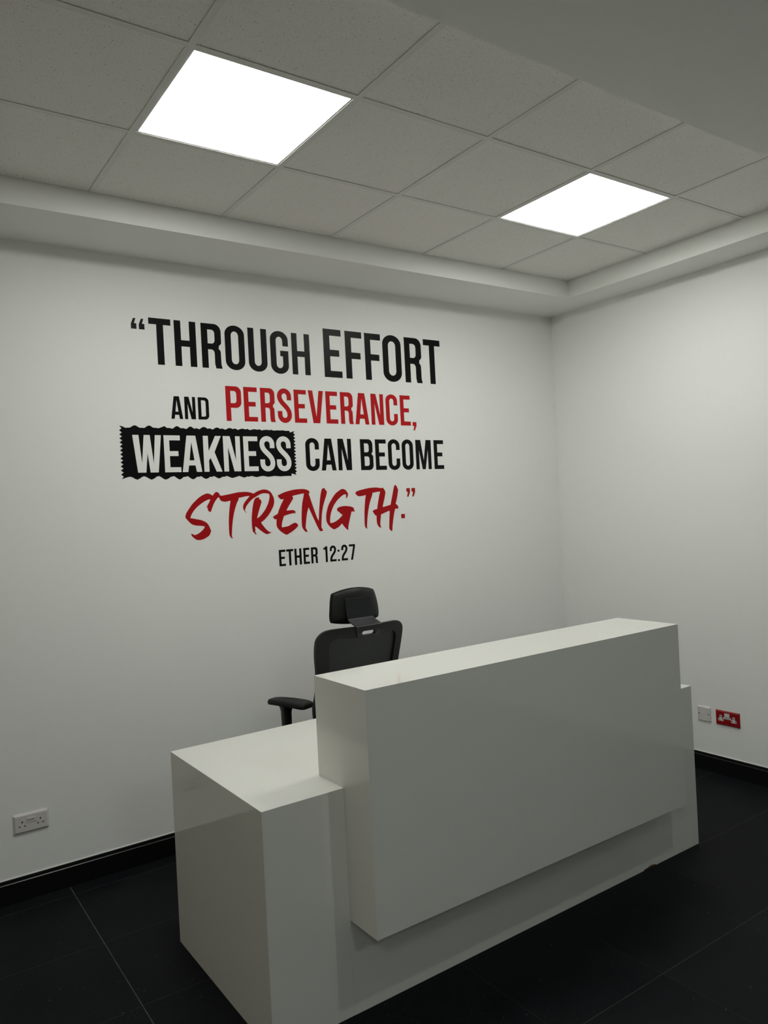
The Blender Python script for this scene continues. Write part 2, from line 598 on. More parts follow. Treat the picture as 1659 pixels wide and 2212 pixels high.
r = thing('downlight', 'small round surface-mounted can downlight under the plain soffit facing the desk front', 'light', (-1.42, -2.27, H_SOFF))
bm = bmesh.new()
n = 40
prof = [(.056, -.0002), (.056, -.037), (.054, -.039), (.051, -.037), (.051, -.004), (.033, -.0035)]
rings = [[bm.verts.new((rr * math.cos(2 * math.pi * i / n), rr * math.sin(2 * math.pi * i / n), z)) for i in range(n)] for rr, z in prof]
for a, b in zip(rings, rings[1:]):
    for i in range(n):
        bm.faces.new((a[i], a[(i + 1) % n], b[(i + 1) % n], b[i]))
finish(bm, 'housing', M_darkwall, r, smooth=40)
bm = bmesh.new()
cyl(bm, (0, 0, -.0045), (0, 0, 1), .034, .003, 40)
finish(bm, 'lens', M_down, r)

# ------------------------------------------------------------------ reception desk
DESK_L, DESK_D, H1, H2 = 2.2459, .815, .7524, 1.1006
UA, UB, P_, Q_, ZB = .2984, 1.934, .1591, .1616, .3144
desk = thing('reception_desk', 'white gloss L-stepped reception desk with a raised counter, on the black floor', 'desk', (-2.3027, -.6073, 0), .0055)
TP = .018
BV = .0012
def part(name, m, *b, bev=BV, parent=None):
    bm = bmesh.new()
    box(bm, *b, bev=bev)
    return finish(bm, name, m, parent or desk)
def panel(name, *a, **k):
    bm = bmesh.new()
    mitred(bm, *a, **k)
    return finish(bm, name, M_lam, desk)
EX, EY, EZ = (1, 0, 0), (0, 1, 0), (0, 0, 1)
NX, NY, NZ = (-1, 0, 0), (0, -1, 0), (0, 0, -1)
panel('worktop', (0, 0, H1), EX, EY, EZ, DESK_L, DESK_D, TP, (1, 1, 1, 0))
panel('side_panel', (0, DESK_D, 0), NY, EZ, NX, DESK_D, H1, TP, (0, 1, 0, 1))
panel('side_panel', (DESK_L, 0, 0), EY, EZ, EX, DESK_D, H1, TP, (1, 0, 0, 1))
panel('front_panel', (0, 0, 0), EX, EZ, NY, UA - .00006, H1, TP, (1, 0, 0, 1))
panel('front_panel', (UB + .00006, 0, 0), EX, EZ, NY, DESK_L - UB - .00006, H1, TP, (0, 1, 0, 1))
# centre front panel, its bottom edge chipped near the right end
ch = 1.90
lp = [(UA + .00006, 0), (ch - .075, 0), (ch - .07, .004), (ch - .045, .006), (ch - .035, .010), (ch - .012, .011), (ch - .006, .007),
      (ch, .008), (ch + .012, .003), (ch + .016, 0), (UB - .00006, 0), (UB - .00006, H1 - TP), (UA + .00006, H1 - TP)]
finish(sheet([lp], TP, lambda a, b, d: (a, TP - d, b), back=True), 'front_panel', M_lam, desk)
lp = [(ch - .078, .0002), (ch + .018, .0002), (ch + .01, .012), (ch - .05, .012)]
finish(sheet([lp], .012, lambda a, b, d: (a, .0155 - d, b), back=True), 'chipped_core', M_core, desk)
# raised counter: a closed box that hangs over the front and stands on the worktop
panel('counter_top', (UA, -P_, H2), EX, EY, EZ, UB - UA, P_ + Q_, TP, (1, 1, 1, 1))
panel('counter_front', (UA, -P_, ZB), EX, EZ, NY, UB - UA, H2 - ZB, TP, (1, 1, 1, 1))
panel('counter_back', (UB, Q_, H1 + .0002), NX, EZ, EY, UB - UA, H2 - H1 - .0002, TP, (1, 1, 0, 1))
panel('counter_bottom', (UA, -.0002, ZB), EX, NY, NZ, UB - UA, P_ - .0002, TP, (1, 1, 0, 1))
for a, nx in ((UA, -1), (UB, 1)):
    out = [(-P_, ZB), (-.0002, ZB), (-.0002, H1 + .0002), (Q_, H1 + .0002), (Q_, H2), (-P_, H2)]
    inn = [(-P_ + TP, ZB + TP), (-.0002, ZB + TP), (-.0002, H1 + .0002), (Q_ - TP, H1 + .0002), (Q_ - TP, H2 - TP), (-P_ + TP, H2 - TP)]
    bm = bmesh.new()
    fo = [bm.verts.new((a, y, z)) for y, z in out]
    fi = [bm.verts.new((a - nx * TP, y, z)) for y, z in inn]
    bm.faces.new(fo)
    bm.faces.new(fi[::-1])
    for i in range(6):
        bm.faces.new((fo[i], fi[i], fi[(i + 1) % 6], fo[(i + 1) % 6]))
    finish(bm, 'counter_side', M_lam, desk)

# ------------------------------------------------------------------ office chair (turned to the wall)
XC, YB = -1.305, .29
chair = thing('office_chair', 'black mesh-back office chair with headrest behind the white desk, facing the wall', 'chair', (XC, YB + .31, 0))
OY = -.31                                   # backrest plane in chair space
def back_y(x, z):
    """curved back: wraps forward at the sides, leans in towards the lumbar"""
    t = max(0.0, 1.085 - z)
    lum = .075 * math.sin(min(t / .42, 1.25) * math.pi / 2)
    return OY + 1.0 * x * x + lum
def back_place(x, z, d):
    return (x, back_y(x, z) - d, z)
outer_half = [(0, 1.117), (.08, 1.118), (.15, 1.117), (.195, 1.114), (.222, 1.103), (.240, 1.084), (.2475, 1.06), (.2475, 1.02), (.243, .97),
              (.236, .92), (.232, .85), (.236, .79), (.244, .74), (.240, .68), (.228, .63), (.20, .60), (.15, .585), (0, .58)]
inner_half = [(0, 1.062), (.10, 1.066), (.15, 1.072), (.175, 1.064), (.189, 1.045), (.190, 1.01), (.186, .96), (.180, .90), (.176, .83), (.176, .77),
              (.178, .71), (.170, .66), (.14, .64), (0, .635)]
mirror = lambda h: [(x, z) for x, z in h] + [(-x, z) for x, z in reversed(h[1:-1])]
outer = densify(smooth_loop(mirror(outer_half), 2, 60), .018)
inner = densify(smooth_loop(mirror(inner_half), 2, 60), .018)
slot = rrect(-.040, .040, 1.0745, 1.0945, .0098, 6)
bmf = fine_sheet([outer, inner, slot], .020, back_place, .014)
fr = finish(bmf, 'backrest_frame', M_blackplastic, chair, smooth=35)
md = fr.modifiers.new('bevel', 'BEVEL')
md.width, md.segments, md.limit_method, md.angle_limit = .004, 3, 'ANGLE', math.radians(60)
# mesh panel: grid stretched over the opening
bm = bmesh.new()
nx, nz = 22, 24
def half_w(z, prof):
    for (xa, za), (xb, zb) in zip(prof[2:], prof[3:-1]):
        if zb <= z <= za:
            return xa + (xb - xa) * (za - z) / max(za - zb, 1e-6)
    return prof[2][0] if z > prof[2][1] else prof[-2][0]
g = []
for j in range(nz + 1):
    row = []
    for i in range(nx + 1):
        f = 2 * i / nx - 1
        u = min(max((abs(f) * .19 - .075) / .03, 0), 1)
        zt = 1.067 + .019 * u * u * (3 - 2 * u)      # top edge dips under the handle slot
        z = zt - (zt - .630) * j / nz
        x = f * (half_w(min(z, 1.05), inner_half) + .008)
        row.append(bm.verts.new((x, back_y(x, z) - .007, z)))
    g.append(row)
for j in range(nz):
    for i in range(nx):
        bm.faces.new((g[j][i], g[j][i + 1], g[j + 1][i + 1], g[j + 1][i]))
# cut the strip behind the handle slot free: rows above the frame opening are hidden by the frame
finish(bm, 'backrest_mesh', M_mesh, chair, smooth=True)
# headrest bracket: bent plate, upper leg on the headrest shell, sloping shelf, lower leg on the frame with a slot
BW = .0735
ys_ = back_y(0, 1.1)
lower = [(-.064, 1.066), (.064, 1.066), (BW, 1.119), (-BW, 1.119)]
bm = fine_sheet([densify(lower, .012), slot], .008, lambda a, b, d: (a, back_y(a, b) - .019 - d, b), .012)
br = finish(bm, 'headrest_bracket', M_bracket, chair)
bm = bmesh.new()
path = [(OY - .030, 1.112), (OY - .029, 1.1195), (OY - .024, 1.1225), (OY + .030, 1.140), (OY + .037, 1.144), (OY + .041, 1.150), (OY + .053, 1.190), (OY + .060, 1.246)]
th = .006
ringsL = []
for k, (y, z) in enumerate(path):
    a = Vector(path[max(k - 1, 0)]); b = Vector(path[min(k + 1, len(path) - 1)])
    t = (b - a).normalized()
    nrm = Vector((t.y, -t.x))           # towards the wall side / underside
    hw = BW if k > 1 else BW - .001
    row = []
    for (x, s) in ((-hw, 0), (hw, 0), (hw, 1), (-hw, 1)):
        row.append(bm.verts.new((x, y + nrm.x * th * s, z + nrm.y * th * s)))
    ringsL.append(row)
for a, b in zip(ringsL, ringsL[1:]):
    for i in range(4):
        bm.faces.new((a[i], a[(i + 1) % 4], b[(i + 1) % 4], b[i]))
bm.faces.new(ringsL[0]); bm.faces.new(ringsL[-1][::-1])
bs = finish(bm, 'headrest_bracket_plate', M_bracket, chair)
md = bs.modifiers.new('bevel', 'BEVEL'); md.width, md.segments = .0015, 2
# headrest: padded curved cushion with a shell on its back
HC = OY + .085                               # depth of shell centre
def head_shape(s, v):
    """s in [-1, 1] across, v in [0, 1] up"""
    hw = .160 - .022 * v - .012 * math.sin(math.pi * v)
    x = .004 + s * hw
    z = 1.124 + .154 * v + .014 * v * (1 - s * s) - .004 * (1 - v) * (1 - s * s)
    y = HC - .012 + 1.4 * x * x + .016 * v - .006 * math.sin(math.pi * v)
    return x, y, z
def pillow(y_front, y_back, bulge, ns=26, nv=16, inset=1.0):
    bm = bmesh.new()
    def remap(s, v):
        # squircle so that the corners are round
        a, b = s, 2 * v - 1
        k = .13
        return a * (1 - k * b * b * a * a), .5 + .5 * b * (1 - k * a * a * b * b)
    sides = []
    for yo, sg in ((y_back, -1), (y_front, 1)):
        rows = []
        for j in range(nv + 1):
            row = []
            for i in range(ns + 1):
                s, v = remap(inset * (2 * i / ns - 1), .5 + inset * (j / nv - .5))
                x, y, z = head_shape(s, v)
                e = 1 - max(abs(2 * i / ns - 1), abs(2 * j / nv - 1)) ** 6
                row.append(bm.verts.new((x, y + yo * (.25 + .75 * e) + sg * bulge * (1 - (2 * i / ns - 1) ** 4) * (1 - (2 * j / nv - 1) ** 4), z)))
            rows.append(row)
        for j in range(nv):
            for i in range(ns):
                bm.faces.new((rows[j][i], rows[j][i + 1], rows[j + 1][i + 1], rows[j + 1][i]))
        sides.append(rows)
    a, b = sides
    loop = lambda r: [r[0][i] for i in range(ns)] + [r[j][ns] for j in range(nv)] + [r[nv][i] for i in range(ns, 0, -1)] + [r[j][0] for j in range(nv, 0, -1)]
    la, lb = loop(a), loop(b)
    for i in range(len(la)):
        bm.faces.new((la[i], la[(i + 1) % len(la)], lb[(i + 1) % len(lb)], lb[i]))
    return bm
finish(pillow(.048, .002, .010), 'headrest_cushion', M_fabric, chair, smooth=50)
finish(pillow(.004, -.012, 0.0, inset=.955), 'headrest_shell', M_blackplastic, chair, smooth=40)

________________

** GIVEN REQUEST **
Repeat the lines of the listing above verbatim, beginning at its first line and ending at the line containing "finish(bm, 'lens', M_down, r)", which is included. Omit pictures.

** FULL SOLUTION **
The Blender Python script for this scene continues. Write part 2, from line 598 on. More parts follow. Treat the picture as 1659 pixels wide and 2212 pixels high.
r = thing('downlight', 'small round surface-mounted can downlight under the plain soffit facing the desk front', 'light', (-1.42, -2.27, H_SOFF))
bm = bmesh.new()
n = 40
prof = [(.056, -.0002), (.056, -.037), (.054, -.039), (.051, -.037), (.051, -.004), (.033, -.0035)]
rings = [[bm.verts.new((rr * math.cos(2 * math.pi * i / n), rr * math.sin(2 * math.pi * i / n), z)) for i in range(n)] for rr, z in prof]
for a, b in zip(rings, rings[1:]):
    for i in range(n):
        bm.faces.new((a[i], a[(i + 1) % n], b[(i + 1) % n], b[i]))
finish(bm, 'housing', M_darkwall, r, smooth=40)
bm = bmesh.new()
cyl(bm, (0, 0, -.0045), (0, 0, 1), .034, .003, 40)
finish(bm, 'lens', M_down, r)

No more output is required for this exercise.